§ **What is needed**
Include the line containing "return CAM_H +" and all lines before it, repeated exactly from the listing below, without pictures.

§ **Source material**
((

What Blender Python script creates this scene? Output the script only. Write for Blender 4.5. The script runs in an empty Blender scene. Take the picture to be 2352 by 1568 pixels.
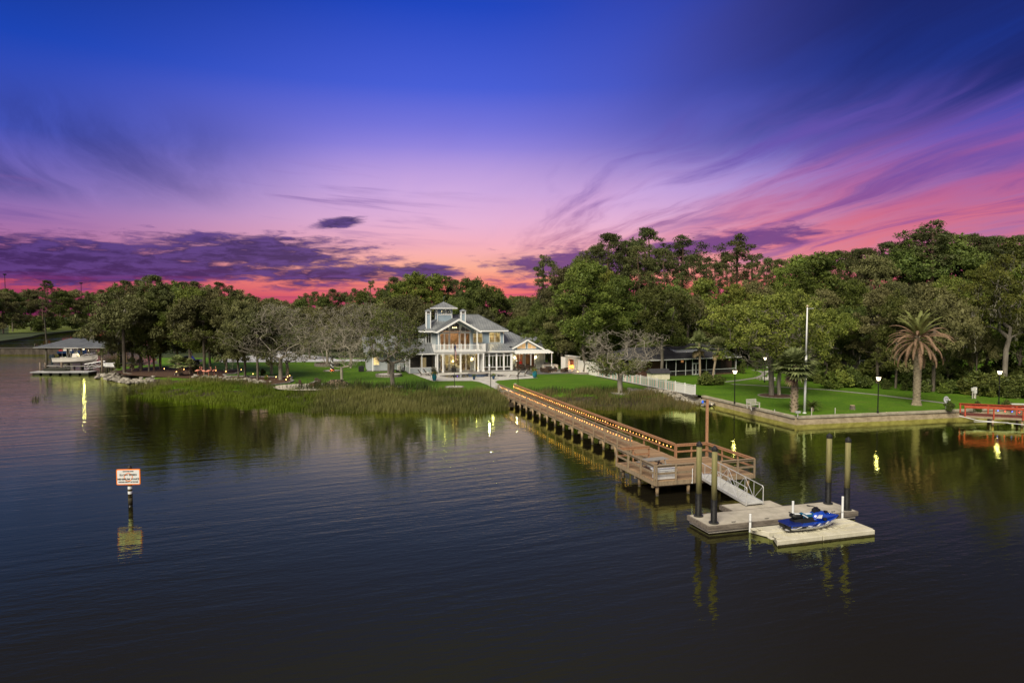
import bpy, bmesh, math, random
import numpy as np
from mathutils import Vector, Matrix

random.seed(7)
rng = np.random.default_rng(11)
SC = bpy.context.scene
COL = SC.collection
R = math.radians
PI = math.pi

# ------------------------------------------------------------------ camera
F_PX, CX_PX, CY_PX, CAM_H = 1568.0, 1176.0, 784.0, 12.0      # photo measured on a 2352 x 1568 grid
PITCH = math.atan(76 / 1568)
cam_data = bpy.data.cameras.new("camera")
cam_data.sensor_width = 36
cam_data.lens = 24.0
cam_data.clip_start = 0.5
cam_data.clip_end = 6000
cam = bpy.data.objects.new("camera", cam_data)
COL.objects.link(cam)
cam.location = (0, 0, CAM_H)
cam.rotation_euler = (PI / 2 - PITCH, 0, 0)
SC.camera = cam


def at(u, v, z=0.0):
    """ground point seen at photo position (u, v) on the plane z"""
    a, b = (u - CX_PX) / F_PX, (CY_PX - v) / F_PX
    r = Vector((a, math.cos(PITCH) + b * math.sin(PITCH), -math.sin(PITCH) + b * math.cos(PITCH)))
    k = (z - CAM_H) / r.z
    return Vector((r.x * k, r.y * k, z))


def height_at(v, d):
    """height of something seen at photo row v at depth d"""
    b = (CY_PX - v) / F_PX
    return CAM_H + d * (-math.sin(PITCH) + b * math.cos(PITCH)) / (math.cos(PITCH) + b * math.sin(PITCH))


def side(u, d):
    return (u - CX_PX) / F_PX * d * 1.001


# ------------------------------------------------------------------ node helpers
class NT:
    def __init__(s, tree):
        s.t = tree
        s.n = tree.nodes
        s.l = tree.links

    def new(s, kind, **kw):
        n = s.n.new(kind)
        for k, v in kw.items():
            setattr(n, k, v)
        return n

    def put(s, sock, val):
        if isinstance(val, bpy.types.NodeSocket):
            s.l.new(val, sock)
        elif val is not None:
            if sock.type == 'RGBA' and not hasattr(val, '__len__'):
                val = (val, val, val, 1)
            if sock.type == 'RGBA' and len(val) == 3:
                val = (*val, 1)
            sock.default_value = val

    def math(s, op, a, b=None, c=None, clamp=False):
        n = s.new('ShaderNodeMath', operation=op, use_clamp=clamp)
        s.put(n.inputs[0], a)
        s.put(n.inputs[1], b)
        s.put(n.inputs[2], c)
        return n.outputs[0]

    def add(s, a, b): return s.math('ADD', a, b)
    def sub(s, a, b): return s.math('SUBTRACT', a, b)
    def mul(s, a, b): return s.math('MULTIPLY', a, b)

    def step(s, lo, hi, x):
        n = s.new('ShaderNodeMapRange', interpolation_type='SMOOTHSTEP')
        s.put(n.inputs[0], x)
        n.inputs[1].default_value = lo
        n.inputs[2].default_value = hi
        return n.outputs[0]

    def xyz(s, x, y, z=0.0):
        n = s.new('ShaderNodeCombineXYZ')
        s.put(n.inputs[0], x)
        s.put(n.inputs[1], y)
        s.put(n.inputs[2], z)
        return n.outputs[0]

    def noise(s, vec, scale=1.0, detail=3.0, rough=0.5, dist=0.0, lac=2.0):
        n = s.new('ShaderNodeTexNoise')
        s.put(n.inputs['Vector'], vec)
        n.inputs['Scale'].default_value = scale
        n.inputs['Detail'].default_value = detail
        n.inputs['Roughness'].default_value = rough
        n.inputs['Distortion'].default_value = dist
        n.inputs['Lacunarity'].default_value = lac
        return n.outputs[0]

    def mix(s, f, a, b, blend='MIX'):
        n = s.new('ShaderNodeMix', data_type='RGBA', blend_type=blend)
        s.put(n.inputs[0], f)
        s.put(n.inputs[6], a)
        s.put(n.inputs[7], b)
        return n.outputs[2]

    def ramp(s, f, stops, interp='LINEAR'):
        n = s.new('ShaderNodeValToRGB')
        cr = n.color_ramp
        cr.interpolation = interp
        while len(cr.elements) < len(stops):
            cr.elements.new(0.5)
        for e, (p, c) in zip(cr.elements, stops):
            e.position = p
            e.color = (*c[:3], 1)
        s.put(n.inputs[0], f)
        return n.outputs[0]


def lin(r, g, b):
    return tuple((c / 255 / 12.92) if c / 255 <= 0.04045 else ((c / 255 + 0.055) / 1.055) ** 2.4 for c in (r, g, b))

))

§ **The result**
What Blender Python script creates this scene? Output the script only. Write for Blender 4.5. The script runs in an empty Blender scene. Take the picture to be 2352 by 1568 pixels.
import bpy, bmesh, math, random
import numpy as np
from mathutils import Vector, Matrix

random.seed(7)
rng = np.random.default_rng(11)
SC = bpy.context.scene
COL = SC.collection
R = math.radians
PI = math.pi

# ------------------------------------------------------------------ camera
F_PX, CX_PX, CY_PX, CAM_H = 1568.0, 1176.0, 784.0, 12.0      # photo measured on a 2352 x 1568 grid
PITCH = math.atan(76 / 1568)
cam_data = bpy.data.cameras.new("camera")
cam_data.sensor_width = 36
cam_data.lens = 24.0
cam_data.clip_start = 0.5
cam_data.clip_end = 6000
cam = bpy.data.objects.new("camera", cam_data)
COL.objects.link(cam)
cam.location = (0, 0, CAM_H)
cam.rotation_euler = (PI / 2 - PITCH, 0, 0)
SC.camera = cam


def at(u, v, z=0.0):
    """ground point seen at photo position (u, v) on the plane z"""
    a, b = (u - CX_PX) / F_PX, (CY_PX - v) / F_PX
    r = Vector((a, math.cos(PITCH) + b * math.sin(PITCH), -math.sin(PITCH) + b * math.cos(PITCH)))
    k = (z - CAM_H) / r.z
    return Vector((r.x * k, r.y * k, z))


def height_at(v, d):
    """height of something seen at photo row v at depth d"""
    b = (CY_PX - v) / F_PX
    return CAM_H + d * (-math.sin(PITCH) + b * math.cos(PITCH)) / (math.cos(PITCH) + b * math.sin(PITCH))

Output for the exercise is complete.